Author: 
Nilofar Suhrawardy, Arab News
Publication Date: 
Sun, 2004-07-25 03:00

NEW DELHI, 25 July 2004 — Coal Minister Shibu Soren yesterday resigned following pressure from the Cabinet and ruling coalition allies.

A delegation of Soren’s party, Jharkhand Mukti Morch, met Prime Minister Manmohan Singh and handed his resignation letter to him. Later JMM MP Sunil Kumar Mahato said that his party would continue to support Congress-led United Progressive Alliance government.

Soren has been evading arrest in a three-decade-old murder case. “People were waiting to see what ‘Guruji’ (Shibu Soren) would do. He has given his resignation. He will now go to Jharkhand and work out a way to face the case,” Mahato said.

In their meeting with Manmohan, the JMM lawmakers reportedly asked him to hold on to the resignation until a court decided on Soren’s appeal to quash an arrest warrant in his name.

Asked whether another JMM nominee had been decided to fill Soren’s slot, Mahato said a ministerial berth was not the party’s priority at present.

Soren is wanted by the police for his alleged role in leading a tribal mob on Jan 23, 1975, in the Muslim-dominated Chirudih village in Jamtara district of Jharkhand during a campaign to “drive away outsiders”. Ten people, including nine Muslims, were killed and a dozen houses set on fire in the attack.

But the JMM leader, who has been in hiding for about a week posing a predicament for the UPA government, remained elusive and let his party do the talking on his behalf.

One of the “tainted” ministers under unrelenting opposition attack ever since he joined the union Cabinet, Soren, who sports shoulder length hair and a long beard, is entangled in many cases, including allegations of murder.

Always a controversial figure, he hit the headlines in 1993 when his party voted in favor of the then Congress government of P.V. Narasimha Rao. Soren was accused of taking a bribe for the vote.

In what came to be known as the JMM bribery case, four MPs of the party, including Soren, were sent to jail.
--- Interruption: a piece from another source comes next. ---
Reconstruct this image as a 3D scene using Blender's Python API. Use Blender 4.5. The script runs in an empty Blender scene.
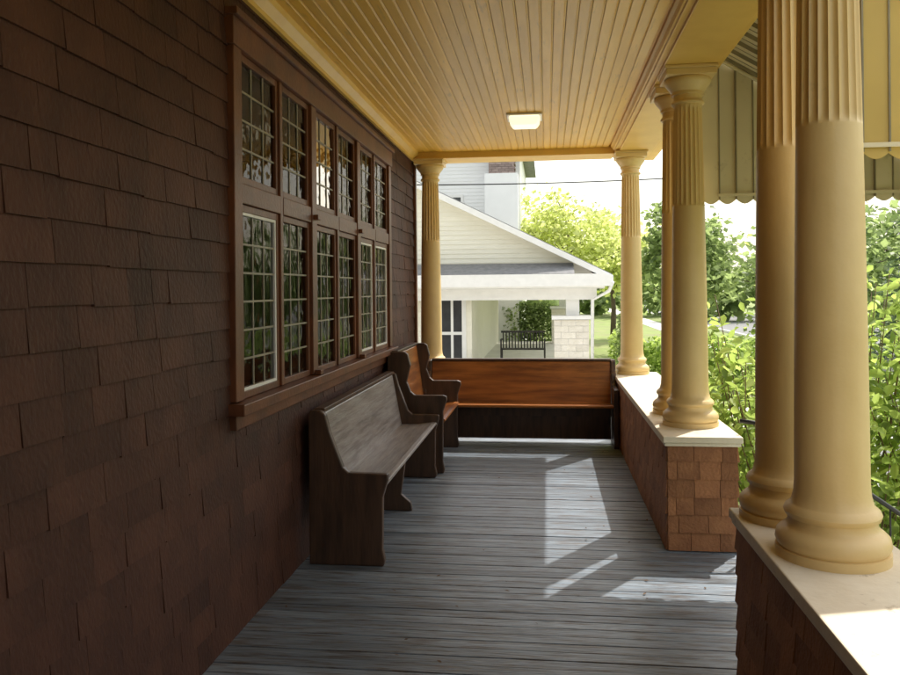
import bpy, math, random
import numpy as np
from mathutils import Vector, Matrix
random.seed(7); rng=np.random.default_rng(7)
scene=bpy.context.scene
COL=scene.collection

# ---------------------------------------------------------------- materials
def newmat(name):
    m=bpy.data.materials.new(name); m.use_nodes=True
    nt=m.node_tree
    for n in list(nt.nodes): nt.nodes.remove(n)
    out=nt.nodes.new('ShaderNodeOutputMaterial')
    return m,nt,out
def N(nt,t,**k):
    n=nt.nodes.new(t)
    for a,b in k.items(): setattr(n,a,b)
    return n
def mat(name,c1,c2=None,rough=.6,scale=6,stretch=(1,1,1),island=0.0,bump=.0,bscale=40,spec=.5,thr=(.35,.65),c3=None,thr3=(.6,.66),scale3=14,stretch3=None,trans=0.0,detail=3):
    m,nt,out=newmat(name); L=nt.links
    if c2 is None: c2=tuple(x*.8 for x in c1)
    tc=N(nt,'ShaderNodeTexCoord')
    mp=N(nt,'ShaderNodeMapping'); mp.inputs['Scale'].default_value=stretch
    L.new(tc.outputs['Object'],mp.inputs['Vector'])
    no=N(nt,'ShaderNodeTexNoise'); no.inputs['Scale'].default_value=scale; no.inputs['Detail'].default_value=detail; no.inputs['Roughness'].default_value=.6
    L.new(mp.outputs[0],no.inputs['Vector'])
    geo=N(nt,'ShaderNodeNewGeometry')
    if island>0:
        ad=N(nt,'ShaderNodeVectorMath',operation='ADD'); L.new(mp.outputs[0],ad.inputs[0])
        ml=N(nt,'ShaderNodeMath',operation='MULTIPLY'); ml.inputs[1].default_value=37.; L.new(geo.outputs['Random Per Island'],ml.inputs[0])
        L.new(ml.outputs[0],ad.inputs[1]); L.new(ad.outputs[0],no.inputs['Vector'])
    r=N(nt,'ShaderNodeValToRGB'); r.color_ramp.elements[0].position=thr[0]; r.color_ramp.elements[1].position=thr[1]
    r.color_ramp.elements[0].color=(*c1,1); r.color_ramp.elements[1].color=(*c2,1)
    L.new(no.outputs['Fac'],r.inputs[0]); col=r.outputs[0]
    if c3 is not None:
        mp3=N(nt,'ShaderNodeMapping'); mp3.inputs['Scale'].default_value=stretch3 or stretch; L.new(tc.outputs['Object'],mp3.inputs['Vector'])
        n3=N(nt,'ShaderNodeTexNoise'); n3.inputs['Scale'].default_value=scale3; n3.inputs['Detail'].default_value=6; n3.inputs['Roughness'].default_value=.7
        L.new(mp3.outputs[0],n3.inputs['Vector'])
        r3=N(nt,'ShaderNodeMapRange'); r3.inputs[1].default_value=thr3[0]; r3.inputs[2].default_value=thr3[1]; L.new(n3.outputs['Fac'],r3.inputs[0])
        mx=N(nt,'ShaderNodeMixRGB'); L.new(r3.outputs[0],mx.inputs[0]); L.new(col,mx.inputs[1]); mx.inputs[2].default_value=(*c3,1); col=mx.outputs[0]
    if island>0:
        mr=N(nt,'ShaderNodeMapRange'); mr.inputs[3].default_value=1-island; mr.inputs[4].default_value=1+island; L.new(geo.outputs['Random Per Island'],mr.inputs[0])
        mx=N(nt,'ShaderNodeVectorMath',operation='SCALE'); L.new(col,mx.inputs[0]); L.new(mr.outputs[0],mx.inputs['Scale']); col=mx.outputs[0]
    b=N(nt,'ShaderNodeBsdfPrincipled'); b.inputs['Roughness'].default_value=rough; b.inputs['Specular IOR Level'].default_value=spec
    L.new(col,b.inputs['Base Color'])
    if bump>0:
        nb=N(nt,'ShaderNodeTexNoise'); nb.inputs['Scale'].default_value=bscale; nb.inputs['Detail'].default_value=2
        L.new(mp.outputs[0],nb.inputs['Vector'])
        bp=N(nt,'ShaderNodeBump'); bp.inputs['Strength'].default_value=bump; bp.inputs['Distance'].default_value=.01
        L.new(nb.outputs['Fac'],bp.inputs['Height']); L.new(bp.outputs[0],b.inputs['Normal'])
    sh=b.outputs[0]
    if trans>0:
        t=N(nt,'ShaderNodeBsdfTranslucent'); L.new(col,t.inputs['Color'])
        ms=N(nt,'ShaderNodeMixShader'); ms.inputs[0].default_value=trans; L.new(sh,ms.inputs[1]); L.new(t.outputs[0],ms.inputs[2]); sh=ms.outputs[0]
    L.new(sh,out.inputs['Surface'])
    return m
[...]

Against the backdrop of growing unrest in Soren’s native Jharkhand state over his exit, the government reacted cautiously to the announcement that he had put in his papers.

In the past week, speculation raged about his whereabouts as the Congress-led government faced a relentless attack in Parliament by the opposition which accused it of shielding an “absconding minister”.

Asked about Soren’s whereabouts, his aide P.N. Pandey said: “He is safe wherever he is. He has not come out because he does not want to face the media before the Jharkhand High Court decides on the appeal to cancel the arrest warrant.”

He is reportedly inclined to resurface only after the court Monday decides on the plea to cancel the warrant.

After a fast track court issued the arrest warrant on July 17, a two-member police team from Jharkhand arrived in New Delhi Tuesday to arrest Soren.

A senior minister said Manmohan Singh as well as Congress president Sonia Gandhi were deeply upset by the unsavory episode and the opposition’s allegations that the UPA was shielding a minister who was evading an arrest warrant.

“The prime minister asked him to resign as it is the moral and ethical thing to do after a minister is served with a non-bailable arrest warrant, even though we know the case against Soren is plain political witch-hunting,” the minister said.